C’est pourquoi Téhéran s’est rapproché des Talibans pour former une alliance
avec eux face au danger daechien.
b) Economiques
Téhéran
souhaite renforcer ses échanges commerciaux avec les pays voisins, de façon à
contrer les effets des sanctions économiques. D’où le projet de gazoduc irano-pakistanais
pour l’exportation de gaz iranien vers le Pakistan.
Egalement,
l’Iran est le premier pays concerné par l’initiative chinoise de la
« ceinture et la route » (nouvelle route de la Soie), qui devrait lui
permettre de contourner les sanctions économiques qui lui sont imposées, de
développer son infrastructure, et d’imposer son hégémonie économique aux pays
arabes.
Enfin,
l’Iran craint le contrôle par les Afghans des eaux des fleuves Helmond et Hari
Roud qui prennent leur source en Afghanistan et traversent l’est de l’Iran, avec
les risques que cela représente pour son approvisionnement en eau.
2) Les formes de l’expansionnisme
a) Le soutien aux groupes extrémistes.
Il ne
fait pas de doute que le mouvement des Talibans jouit d’un soutien militaire et
politique de la part du Corps des gardiens de la révolution iranienne depuis
l’invasion américaine de l’Afghanistan et jusqu’aujourd’hui.
b) La politisation de la minorité chiite.
Les
chiites constituent une importante minorité au Pakistan et en Afghanistan,
estimée à 20% de la population dans ces deux pays, c’est pourquoi l’Iran a cherché
à garantir sa loyauté vis-à-vis du guide iranien en prétendant la soutenir face
à l’oppression sunnite dont elle serait victime.
Les
chiites possèdent dans ces deux pays nombre d’organisations politiques et
culturelles financées par l’Iran, et qui oeuvrent à renforcer la présence
iranienne, comme le Mouvement de l’application de la jurisprudence jaafarite,
fondé en 1979 au Pakistan, ou le Parti de l’unité islamique fondé en 1989 en
Afghanistan.
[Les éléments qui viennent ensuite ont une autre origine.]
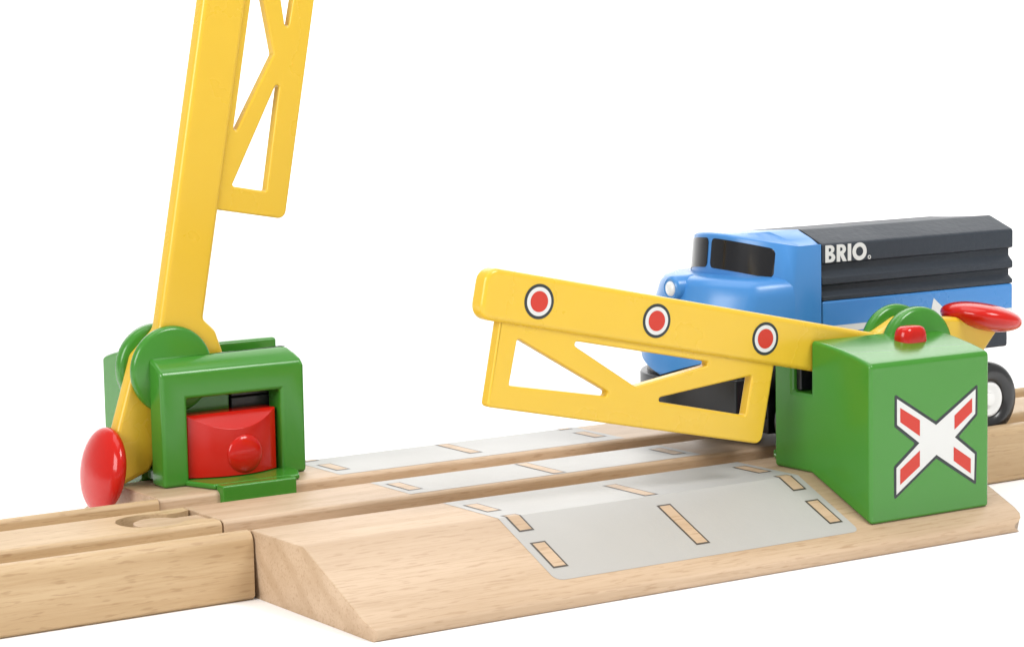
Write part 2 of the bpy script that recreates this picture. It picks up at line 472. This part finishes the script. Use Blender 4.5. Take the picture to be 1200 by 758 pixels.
# push button on top of the housing
bm = bmesh.new()
pl = rounded([(-3.3, -2.1), (3.3, -2.1), (3.3, 2.1), (-3.3, 2.1)], 1.95, 6)
rings = []
for z, k in ((34.8, 0.97), (36.4, 1.0), (37.4, 0.985), (38.2, 0.93), (38.8, 0.82), (39.15, 0.62), (39.25, 0.3)):
    rings.append([(55.6+x*k, -44.0+y*k, z) for x, y in pl])
loft(bm, rings); gverts(bm); finish('push_button', bm, M['red'], gate, angle=60)

# red and white cross printed on the housing front
def PXS(p):   # sticker drawing units to housing face millimetres
    x = 43.1+(p[0]-50)*(20.1/445.0); z = 27.75-(p[1]-113-(-0.0)*p[0])*0.0335
    return (x, z)
def sk(p):    # undo the slant of the picture of the face
    return PXS((p[0], p[1]+(p[0]-50)*0.105))
wp = [(55,120),(270,272),(492,75),(490,215),(375,345),(488,445),(485,595),(272,440),(52,655),(52,505),(178,370),(55,265)]
reds = [[(72,170),(180,242),(180,332),(72,250)], [(472,125),(472,205),(372,302),(372,222)], [(180,412),(180,500),(72,600),(72,515)], [(368,398),(465,470),(465,555),(368,478)]]
wpm = [sk(p) for p in wp]
bm = bmesh.new()
def flat(poly, y, mat):
    fc = bm.faces.new([bm.verts.new((x, y, z)) for x, z in poly]); fc.material_index = mat
flat(rounded(offset_poly(wpm, 0.6), 0.3, 3), -53.83, 0); flat(wpm, -53.87, 1)
for q in reds: flat([sk(p) for p in q], -53.90, 2)
gverts(bm); finish('cross_sign', bm, [M['ink_black'], M['ink_white'], M['ink_red']], housing, smooth=False)

# boom: x = -s (s runs from the pivot to the tip), z = t
PV = Vector((63.05, -35.0, 32.45))
ol = [(100.7, 2.75), (100.7, -6.4), (12.6, -6.4), (10.7, -9.3), (6.4, -11.7), (2, -12.0), (-3, -9.0), (-7, -4), (-17.3, 0.6), (-22.2, 8.6), (-11, 8.6), (4.2, 6.7), (9.6, 2.75)]
rad = [2.6, 2.6, 1.0, 3, 4, 5, 4, 3, 1.0, 0.6, 5, 2.5, 3]
boom = plate('boom', [(-s, t) for s, t in rounded(ol, rad, 6)], [], 1.85, 0.9, M['yellow'], gate, loc=tuple(PV-GO))
boom.rotation_euler = (0, math.radians(12.0), 0)
def bmpoly(l, rads): return [(-s, t) for s, t in rounded(l, rads, 4)]
plate('lattice_frame', bmpoly([(95.9, -5.6), (95.8, -21.2), (33.7, -21.3), (33.6, -5.6)], [0.2, 0.8, 1.6, 0.2]),
      [bmpoly([(91.7, -8.6), (91.9, -17.0), (68.2, -16.4)], [0.5, 0.3, 0.5]),
       bmpoly([(81.6, -7.6), (47.3, -7.6), (64.8, -14.0)], [0.5, 0.4, 0.6]),
       bmpoly([(38.5, -8.9), (38.5, -16.4), (61.4, -16.1)], [0.4, 0.4, 0.45])], 1.15, 0.4, M['yellow'], boom)
for s in (89.0, 63.0, 37.4):
    bm = bmesh.new()
    for k, (rr, yy) in enumerate(((3.1, -1.89), (2.55, -1.92), (1.85, -1.95))):
        fc = bm.faces.new([bm.verts.new((-s+rr*math.cos(a*PI/24), yy, -1.75+rr*math.sin(a*PI/24))) for a in range(48)]); fc.material_index = k
    finish('reflector', bm, [M['ink_black'], M['ink_white'], M['ink_red']], boom, smooth=False)
bm = bmesh.new()
prf = []
for k in range(0, 33):
    a = -PI/2+PI*k/32
    ca, sa = math.cos(a), math.sin(a)
    prf.append((max(0.01, 8.1*abs(ca)**0.9), 2.75*math.copysign(abs(sa)**0.95, sa)))
revolve(bm, prf, 'Z', (17.9, 0, 9.5), 64)
finish('end_knob', bm, M['red'], boom, angle=80)

# the second gate: the same moulding turned round on the far side, boom up
gate2 = copy_tree(gate)
gate2.location = (Vector((XM-GO.x, -GO.y, GO.z)))*S; gate2.rotation_euler = (0, 0, PI)
gate2['label'] = 'green crossing gate with raised yellow boom and a red block in its open portal'
for c in kids(gate2):
    if c.name.startswith('boom'):
        c.rotation_euler = (0, math.radians(79.4), 0); c.location.z -= 1.2*S

# ------------------------------------------------------------------ locomotive
loco = empty('toy_locomotive', (142, 0, 9.0))
tag(loco, 'blue toy locomotive with black windows and dark grey ribbed roof, behind the lowered boom', 'toy train')
LO = Vector((142, 0, 9.0))
def lv(bm): bmesh.ops.translate(bm, vec=-LO, verts=bm.verts[:])
HY = 16.0
def front_curve(xc, sweep, hy, n=20, p=2.4):
    """plan outline of a bowed front from the near side (-hy) to the far side"""
    return [(xc+sweep*abs(-1+2*i/n)**p, hy*(-1+2*i/n)) for i in range(n+1)]
# hood and lower body in front of the joint
XJ = 129.8
def plan(xc, sweep, hy, xb, p=2.4): return front_curve(xc, sweep, hy, p=p) + [(xb, hy), (xb, -hy)]
bm = bmesh.new(); rings = []
def zb(y): return 27.6+0.30*abs(y)
rings.append([(x, y, zb(y)) for x, y in plan(101.6, 8.0, 15.6, XJ)])
for z, xc, hy in ((33.2, 102.0, 16.0), (38, 104.0, 16.0), (43, 106.0, 16.0), (44.9, 106.6, 15.7), (46.1, 107.2, 14.8), (46.75, 108.6, 13.2), (46.95, 110.4, 11.2)):
    rings.append([(x, y, z) for x, y in plan(xc, 8.0, hy, XJ)])
loft(bm, rings); lv(bm)
body = finish('hood', bm, M['blue'], loco, angle=50)
# cab above
bm = bmesh.new(); rings = []
def zw(y): return 54.4-1.6*(abs(y)/16.0)**2
rings.append([(x, y, 33.5) for x, y in plan(113.6, 9.5, 16.04, XJ, 2.2)])
rings.append([(x, y, 44) for x, y in plan(113.6, 9.5, 16.04, XJ, 2.2)])
for dz, dx, k in ((0, 1.0, 1.0), (0.3, 1.05, 0.995), (0.55, 1.3, 0.975), (0.75, 1.7, 0.945)):
    rings.append([(x, y*k, zw(y)+dz*(1-(abs(y)/16.0)**2)) for x, y in plan(113.6+dx, 9.5, 16.0, XJ, 2.2)])
rings.append([(x, y, 55.3-max(0, abs(y)-8.5)*0.33-0.068*max(0, y+9)) for x, y in plan(117.4, 6.5, 13.0, XJ, 2.2)])
rings.append([(x, y, 55.35-0.068*max(0, y+9)) for x, y in plan(119.0, 3.5, 8.8, XJ, 2.2)])
loft(bm, rings); lv(bm)
cab = finish('cab', bm, M['blue'], loco, angle=50)
# windscreen panes, bowed with the cab front
def pane(y0, y1):
    bm = bmesh.new(); n = 60
    def xs(y, z): return 113.6+1.0*(z-44)/10.0 + 9.5*abs(y/16.0)**2.2
    rows = []
    for i in range(n+1):
        y = y0+(y1-y0)*i/n
        z0 = 48.2-2.6*(abs(y)/16.0)**2; z1 = 54.1-2.7*(abs(y)/16.0)**2
        e = min(abs(y-y0), abs(y-y1)); q = 0.9*(1-math.sqrt(max(0, 1-max(0, 1-e/0.9)**2)))
        z0 += q; z1 -= q
        rows.append([(xs(y, z0)-0.18, y, z0), (xs(y, z1)-0.18, y, z1), (xs(y, z1)+0.8, y, z1), (xs(y, z0)+0.8, y, z0)])
    loft(bm, rows); lv(bm)
    return finish('window', bm, M['glass'], cab, angle=50)
pane(-13.1, -0.55); pane(0.55, 13.1)
# headlamp in the nose
bm = bmesh.new()
revolve(bm, [(0.01, 110), (2.6, 110), (2.6, 105.4), (2.4, 104.9), (2.0, 104.65), (1.7, 104.8), (0.01, 104.85)], 'X', (0, 0.6, 44.5), 36)
lv(bm); hl = finish('headlamp_housing', bm, M['blue'], loco, angle=50)
bm = bmesh.new()
revolve(bm, [(0.01, 105.0), (1.6, 104.95), (1.45, 104.6), (0.9, 104.3), (0.01, 104.2)], 'X', (0, 0.6, 44.5), 32)
lv(bm); finish('lamp', bm, M['chrome'], hl, angle=60)
# lower side body behind the joint
bm = bmesh.new(); box(bm, XJ+0.35, 182.4, -HY, HY, 33.7, 41.35); lv(bm)
side = finish('side_body', bm, M['blue'], loco, bevel=0.5)
# ribbed grey load
half = [(-HY+0.1, 41.4), (-HY, 42.2), (-HY+1.2, 43.1), (-HY+1.2, 44.3), (-HY, 44.7), (-HY, 46.0), (-HY+1.2, 47.2), (-HY+1.2, 48.6), (-HY, 49.0), (-HY, 52.5), (-15.6, 52.9), (-9.7, 55.15), (-9.0, 55.35), (-8.2, 55.3), (-3, 55.2)]
fall = lambda y: 0.068*max(0, y+9.0)           # the roof falls a little to the far side
lp = half + [(-y, z) for y, z in reversed(half)]
lp = [(y, z-fall(y) if z > 52.7 else z) for y, z in lp]
bm = bmesh.new()
extrude_x(bm, lp, XJ+0.3, 182.3); lv(bm)
load = finish('ribbed_roof', bm, M['dark'], loco, bevel=0.22, seg=2)
# white stripe and arrow on the side
bm = bmesh.new()
def sflat(poly, y=-HY-0.04, mat=0):
    bm.faces.new([bm.verts.new((x, y, z)) for x, z in poly]).material_index = mat
sflat([(131, 35.0), (158.0, 35.0), (158.0, 36.3), (131, 36.3)])
sflat([(158.2, 33.9), (165.0, 35.6), (159.9, 39.9)])
sflat([(165.2, 34.9), (182.0, 34.9), (182.0, 36.2), (165.2, 36.2)])
lv(bm); finish('arrow_stripe', bm, M['ink_white'], side, smooth=False)
# lettering on the load
def letters():
    Hh = 3.45
    def ring(cx, cy, rx, ry, n=28): return [(cx+rx*math.cos(2*PI*i/n), cy+ry*math.sin(2*PI*i/n)) for i in range(n)]
    def dee(x0, xs, y0, y1, xr, n=10):
        cy, ry = (y0+y1)/2, (y1-y0)/2
        return [(x0, y0), (xs, y0)] + [(xs+(xr-xs)*math.cos(a), cy+ry*math.sin(a)) for a in [(-PI/2+PI*k/n) for k in range(1, n)]] + [(xs, y1), (x0, y1)]
    sp = []
    # B
    lo = dee(0, 1.35, 0, 1.87, 2.55); hi = dee(0, 1.25, 1.72, Hh, 2.35)
    B = lo[:-2] + [(1.75, 1.8)] + hi[2:-2] + [(1.25, Hh), (0, Hh)]
    sp += [B, dee(0.85, 1.2, 0.62, 1.32, 1.62, 6), dee(0.85, 1.15, 2.15, 2.85, 1.52, 6)]
    # R
    x = 2.95
    top = dee(x, x+1.25, 1.45, Hh, x+2.4)
    Rr = [(x, 0), (x+0.87, 0), (x+0.87, 1.3), (x+1.62, 0), (x+2.62, 0), (x+1.75, 1.55)] + top[3:-2] + [(x+1.25, Hh), (x, Hh)]
    sp += [Rr, dee(x+0.87, x+1.15, 2.1, 2.83, x+1.55, 6)]
    x = 5.85; sp += [[(x, 0), (x+0.88, 0), (x+0.88, Hh), (x, Hh)]]
    sp += [ring(8.95, Hh/2, 1.88, 1.80), ring(8.95, Hh/2, 0.98, 0.95)]
    sp += [ring(11.55, 0.42, 0.42, 0.42, 16), ring(11.55, 0.42, 0.24, 0.24, 16)]
    return sp
sp = letters()
o = plate('lettering', sp[0], sp[1:], 0.03, 0.0, M['ink_white'], load, loc=tuple(Vector((130.9, -HY-0.03, 49.05))-LO))
# chassis
bm = bmesh.new()
rings = []
for z, xc in ((18.8, 101.6), (20.0, 100.9), (27.4, 100.9)):
    rings.append([(x, y, z) for x, y in front_curve(xc, 8.0, 14.9) + [(117, 14.9), (117, -14.9)]])
loft(bm, rings)
rings = []
for z in (27.0, 32.0):
    rings.append([(x, y, z) for x, y in front_curve(102.6, 8.0, 14.7) + [(117, 14.7), (117, -14.7)]])
loft(bm, rings)
box(bm, 122, 178, -8.6, 8.6, 14.5, 31)
box(bm, 138.5, 164, -14.6, 14.6, 15.5, 30)
lv(bm); finish('chassis', bm, M['black'], loco, bevel=0.4, seg=2)
bm = bmesh.new(); box(bm, 116, 181.6, -15.4, 15.4, 28.0, 33.6)
lv(bm); finish('underframe', bm, M['dark'], loco, bevel=0.6, seg=3)
# wheels: tyre with white hub
def wheel(x, sg):
    ro = 7.9
    cz = 17.1
    prf = [(3.7, sg*10.4), (7.0, sg*10.4), (7.6, sg*10.7), (ro, sg*11.4), (ro, sg*14.0), (7.65, sg*15.0), (7.0, sg*15.6), (5.6, sg*15.8), (4.0, sg*15.4), (3.7, sg*14.8)]
    bm = bmesh.new()
    n = 56; rings = []
    for rad_, h in prf: rings.append([(x+rad_*math.cos(2*PI*i/n), h, cz+rad_*math.sin(2*PI*i/n)) for i in range(n)])
    loft(bm, rings+[rings[0]], cap=False); bmesh.ops.remove_doubles(bm, verts=bm.verts[:], dist=1e-5)
    lv(bm); t = finish('wheel', bm, M['tyre'], loco, angle=50)
    bm = bmesh.new()
    revolve(bm, [(0.01, sg*9), (3.8, sg*9), (3.8, sg*14.9), (3.5, sg*15.2), (3.0, sg*15.2), (2.2, sg*14.7), (1.4, sg*14.6), (1.3, sg*15.3), (0.01, sg*15.4)], 'Y', (x, 0, cz), 40)
    lv(bm); finish('hub', bm, M['white'], t, angle=50)
for x in (129.5, 176.6):
    for sg in (-1, 1): wheel(x, sg)
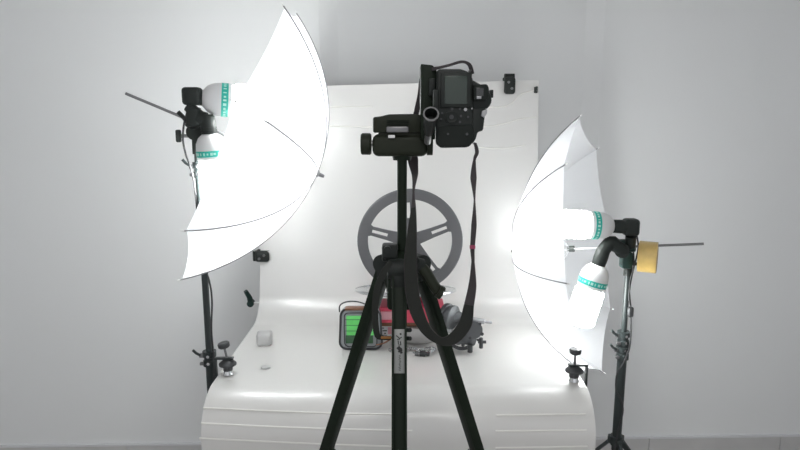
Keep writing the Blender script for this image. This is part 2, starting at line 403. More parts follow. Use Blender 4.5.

Outre les nombreux centres culturels iraniens dans ces deux pays.
c) Le recrutement des réfugiés chiites.
L’Iran
s’appuie sur ses réfugiés chiites afghans et pakistanais, estimés à environ un
million de personnes, pour constituer des milices chiites comme la brigade afghane
Fatimiyyoun ou la brigade pakistanaise Zaynabiyyoun, envoyées en Syrie ou
ailleurs.
En
conclusion, on peut dire que Téhéran suit une politique à plusieurs volets pour
renforcer son influence dans les pays voisins. D’abord, il soutient par tous
les moyens possibles les minorités chiites de ces pays en arguant de leur
oppression. Ensuite, il soutient les organisations radicales sunnites malgré
les divergences doctrinales, pour avoir un prétexte pour intervenir dans les
affaires des pays voisins en faveur de ces minorités. A noter que l’organisation
al-Qaïda n’a exécuté aucune opération terroriste en Iran, et que ce dernier a
soutenu la décision des Talibans de permettre à cette organisation de rester en
Afghanistan. Enfin, Téhéran est soucieux de se présenter comme un acteur
régional incontournable, et cela en contribuant à nombre de projets
internationaux de façon à imposer son hégémonie économique aux pays voisins,
comme l’a prouvé son soutien au projet de la nouvelle route de la soie et du
développement du port iranien de Chabahar.